対象作品:「西行」(新潮社刊「小林秀雄全作品」第14集所収)

 今月は「無常という事」シリーズの第5回で、「西行」を読みました。この作品は昭和17年(1942)8月、小林氏40歳の年に書かれました。

 西行は、平安末期から鎌倉初期にかけて生きた歌人です。歌集に「山家集」があり、最晩年に詠んだ「願わくは花の下にて春死なん そのきさらぎの望月のころ」は特によく知られていますが、同時代に編まれた勅撰集「新古今和歌集」には、全収録歌約2000首のなかで最も多い94首が採られているという大歌人です。

 しかし小林氏は、西行に「新古今集」の大歌人の顔ではなく、空前と言ってよい内省家の顔を見ていきます。西行にはまず自分の心に疼(うず)きがあり、その疼きの内省がそのまま放胆な歌となって現れた、いかにして歌を作ろうかという悩みに身も細る想いをしていた当時の歌壇に、いかにして己れを知ろうかというほとんど歌にもならぬ悩みを提げて西行は登場したのだと言って、西行の心の疼きを繊細に感じ取っていきます。

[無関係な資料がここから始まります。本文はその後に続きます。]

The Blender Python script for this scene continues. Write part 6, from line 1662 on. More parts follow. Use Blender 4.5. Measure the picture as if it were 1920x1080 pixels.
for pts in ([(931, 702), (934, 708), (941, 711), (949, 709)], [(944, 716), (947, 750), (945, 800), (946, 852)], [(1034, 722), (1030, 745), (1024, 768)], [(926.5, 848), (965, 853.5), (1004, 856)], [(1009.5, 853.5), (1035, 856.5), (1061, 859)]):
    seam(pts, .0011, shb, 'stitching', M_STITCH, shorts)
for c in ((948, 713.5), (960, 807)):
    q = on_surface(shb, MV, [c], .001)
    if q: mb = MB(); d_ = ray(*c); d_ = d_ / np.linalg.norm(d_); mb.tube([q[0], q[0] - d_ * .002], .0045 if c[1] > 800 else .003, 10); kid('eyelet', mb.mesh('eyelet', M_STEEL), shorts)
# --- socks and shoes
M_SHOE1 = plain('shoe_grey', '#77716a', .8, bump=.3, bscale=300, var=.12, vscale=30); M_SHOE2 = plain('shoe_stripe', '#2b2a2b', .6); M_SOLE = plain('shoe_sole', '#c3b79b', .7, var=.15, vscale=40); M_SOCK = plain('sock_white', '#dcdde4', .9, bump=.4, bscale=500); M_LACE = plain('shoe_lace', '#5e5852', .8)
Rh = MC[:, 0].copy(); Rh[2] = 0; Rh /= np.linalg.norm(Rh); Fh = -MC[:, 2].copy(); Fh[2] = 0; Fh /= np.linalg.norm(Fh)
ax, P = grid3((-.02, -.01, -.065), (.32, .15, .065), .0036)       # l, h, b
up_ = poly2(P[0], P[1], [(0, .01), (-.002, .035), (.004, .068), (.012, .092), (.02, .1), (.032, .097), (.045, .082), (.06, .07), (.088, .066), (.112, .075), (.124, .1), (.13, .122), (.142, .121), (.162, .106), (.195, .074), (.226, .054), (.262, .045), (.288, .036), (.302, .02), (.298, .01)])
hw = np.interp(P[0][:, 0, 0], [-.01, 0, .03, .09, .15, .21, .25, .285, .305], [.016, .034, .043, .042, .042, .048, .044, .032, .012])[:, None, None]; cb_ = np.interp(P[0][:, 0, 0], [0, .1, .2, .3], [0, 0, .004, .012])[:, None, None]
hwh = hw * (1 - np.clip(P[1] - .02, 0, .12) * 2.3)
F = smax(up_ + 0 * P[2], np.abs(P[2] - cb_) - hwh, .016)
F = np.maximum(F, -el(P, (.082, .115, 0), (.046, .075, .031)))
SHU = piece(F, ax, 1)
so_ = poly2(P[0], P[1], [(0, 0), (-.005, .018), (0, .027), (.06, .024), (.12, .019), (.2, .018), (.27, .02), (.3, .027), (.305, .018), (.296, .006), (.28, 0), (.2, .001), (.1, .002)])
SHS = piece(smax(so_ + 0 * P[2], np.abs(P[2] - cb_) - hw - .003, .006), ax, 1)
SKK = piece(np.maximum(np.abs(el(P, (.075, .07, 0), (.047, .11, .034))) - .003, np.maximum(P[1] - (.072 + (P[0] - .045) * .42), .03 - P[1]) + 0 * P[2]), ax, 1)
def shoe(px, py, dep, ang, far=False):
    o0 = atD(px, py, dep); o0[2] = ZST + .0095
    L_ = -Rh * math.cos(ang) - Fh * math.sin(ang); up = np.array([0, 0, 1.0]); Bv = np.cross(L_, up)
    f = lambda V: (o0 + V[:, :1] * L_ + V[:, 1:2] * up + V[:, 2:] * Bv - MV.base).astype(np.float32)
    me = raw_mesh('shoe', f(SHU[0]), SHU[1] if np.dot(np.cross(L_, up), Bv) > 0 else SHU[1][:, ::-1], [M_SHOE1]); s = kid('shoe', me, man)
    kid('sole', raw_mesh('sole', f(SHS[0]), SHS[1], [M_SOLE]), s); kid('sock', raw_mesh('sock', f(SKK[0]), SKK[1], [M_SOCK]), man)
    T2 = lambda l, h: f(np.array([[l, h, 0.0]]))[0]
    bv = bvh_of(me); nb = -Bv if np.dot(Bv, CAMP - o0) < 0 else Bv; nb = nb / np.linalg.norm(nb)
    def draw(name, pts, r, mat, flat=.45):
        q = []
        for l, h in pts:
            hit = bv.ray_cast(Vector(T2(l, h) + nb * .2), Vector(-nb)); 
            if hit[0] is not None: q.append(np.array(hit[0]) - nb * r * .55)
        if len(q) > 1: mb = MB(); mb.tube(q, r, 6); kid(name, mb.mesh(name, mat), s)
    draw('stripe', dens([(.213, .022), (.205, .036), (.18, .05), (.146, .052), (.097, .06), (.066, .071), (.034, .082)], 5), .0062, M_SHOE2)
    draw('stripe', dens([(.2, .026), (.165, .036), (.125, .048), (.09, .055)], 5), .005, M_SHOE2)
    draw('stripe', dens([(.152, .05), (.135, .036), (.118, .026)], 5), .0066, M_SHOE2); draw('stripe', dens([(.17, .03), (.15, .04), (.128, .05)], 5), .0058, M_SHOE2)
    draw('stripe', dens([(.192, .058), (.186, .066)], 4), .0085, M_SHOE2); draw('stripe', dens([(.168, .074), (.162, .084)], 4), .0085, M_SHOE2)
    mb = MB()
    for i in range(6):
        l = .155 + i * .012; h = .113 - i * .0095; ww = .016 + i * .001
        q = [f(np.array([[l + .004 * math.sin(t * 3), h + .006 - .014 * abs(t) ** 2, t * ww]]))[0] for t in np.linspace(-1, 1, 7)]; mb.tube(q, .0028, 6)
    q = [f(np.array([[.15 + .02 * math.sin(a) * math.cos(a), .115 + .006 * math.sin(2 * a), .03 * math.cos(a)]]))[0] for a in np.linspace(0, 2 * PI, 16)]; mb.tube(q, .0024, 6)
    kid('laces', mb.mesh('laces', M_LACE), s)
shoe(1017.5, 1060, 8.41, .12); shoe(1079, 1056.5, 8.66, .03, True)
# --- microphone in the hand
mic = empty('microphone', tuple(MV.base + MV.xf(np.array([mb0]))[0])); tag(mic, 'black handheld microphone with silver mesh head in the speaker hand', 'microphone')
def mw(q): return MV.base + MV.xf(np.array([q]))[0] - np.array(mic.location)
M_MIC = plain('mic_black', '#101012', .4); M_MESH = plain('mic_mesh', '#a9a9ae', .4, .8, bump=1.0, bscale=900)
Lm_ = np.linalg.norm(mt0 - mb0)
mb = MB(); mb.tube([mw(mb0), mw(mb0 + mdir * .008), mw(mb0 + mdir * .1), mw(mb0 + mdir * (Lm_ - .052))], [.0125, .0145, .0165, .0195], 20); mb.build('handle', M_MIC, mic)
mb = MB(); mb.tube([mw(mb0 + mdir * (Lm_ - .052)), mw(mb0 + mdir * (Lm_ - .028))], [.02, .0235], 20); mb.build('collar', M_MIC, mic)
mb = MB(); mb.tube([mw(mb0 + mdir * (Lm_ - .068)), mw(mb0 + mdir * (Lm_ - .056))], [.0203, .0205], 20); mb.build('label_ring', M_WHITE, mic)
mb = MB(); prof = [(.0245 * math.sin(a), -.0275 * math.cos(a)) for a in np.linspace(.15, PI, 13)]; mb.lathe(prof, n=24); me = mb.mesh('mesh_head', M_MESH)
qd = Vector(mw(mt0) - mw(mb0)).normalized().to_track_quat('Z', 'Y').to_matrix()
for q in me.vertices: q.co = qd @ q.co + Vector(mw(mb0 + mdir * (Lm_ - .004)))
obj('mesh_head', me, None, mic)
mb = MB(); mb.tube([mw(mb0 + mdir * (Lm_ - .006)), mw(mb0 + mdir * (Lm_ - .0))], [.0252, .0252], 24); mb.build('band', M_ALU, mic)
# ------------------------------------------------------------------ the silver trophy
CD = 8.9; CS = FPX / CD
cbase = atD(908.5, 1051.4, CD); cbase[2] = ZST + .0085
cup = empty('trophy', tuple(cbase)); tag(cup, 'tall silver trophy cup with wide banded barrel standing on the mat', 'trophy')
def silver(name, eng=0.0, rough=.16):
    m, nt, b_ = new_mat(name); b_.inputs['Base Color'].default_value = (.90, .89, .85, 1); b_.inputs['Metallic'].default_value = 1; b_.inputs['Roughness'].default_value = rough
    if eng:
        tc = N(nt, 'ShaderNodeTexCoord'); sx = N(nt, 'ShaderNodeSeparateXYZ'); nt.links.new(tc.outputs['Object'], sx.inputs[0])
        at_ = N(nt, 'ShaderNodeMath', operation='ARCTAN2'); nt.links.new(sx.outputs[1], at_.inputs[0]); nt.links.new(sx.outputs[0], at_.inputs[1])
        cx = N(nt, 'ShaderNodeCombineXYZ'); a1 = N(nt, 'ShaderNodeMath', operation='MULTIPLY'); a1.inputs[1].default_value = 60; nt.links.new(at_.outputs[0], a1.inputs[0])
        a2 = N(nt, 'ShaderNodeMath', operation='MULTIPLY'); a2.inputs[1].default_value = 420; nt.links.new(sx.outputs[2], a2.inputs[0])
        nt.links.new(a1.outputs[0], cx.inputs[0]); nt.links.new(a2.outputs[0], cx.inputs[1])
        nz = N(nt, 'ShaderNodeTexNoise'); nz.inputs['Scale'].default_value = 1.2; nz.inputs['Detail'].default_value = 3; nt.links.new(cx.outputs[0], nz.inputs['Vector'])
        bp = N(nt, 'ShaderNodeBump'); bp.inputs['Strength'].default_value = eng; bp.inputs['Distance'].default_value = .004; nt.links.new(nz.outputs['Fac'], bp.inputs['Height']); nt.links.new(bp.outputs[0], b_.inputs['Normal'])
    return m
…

 ――西行には心の裡で独り耐えていたものがあったのだ。彼は不安なのではない、我慢しているのだ。何をじっと我慢していたからこそ、こういう歌が出来上ったのか、そこに想いを致さねば、「捨てたれど隠れて住まぬ人になれば 猶(なお)世にあるに似たるなりけり」の調べはわからない。「世中を捨てて捨てえぬ心地して 都離れぬ我身なりけり」にただ弱々しい感傷を読んでいるようでは「心のあり顔」とはどんな顔だかわかるまいし、人々の誤解によっていよいよ強くなるとでも言いたげな作者の自信も読みとれまい。……

 こうして小林氏に導かれて読んでいくうち、西行が私たちのすぐそばに来ている気がしてきます、願わくは西行のごとく我れ生きん、という思いが強く湧いてきます。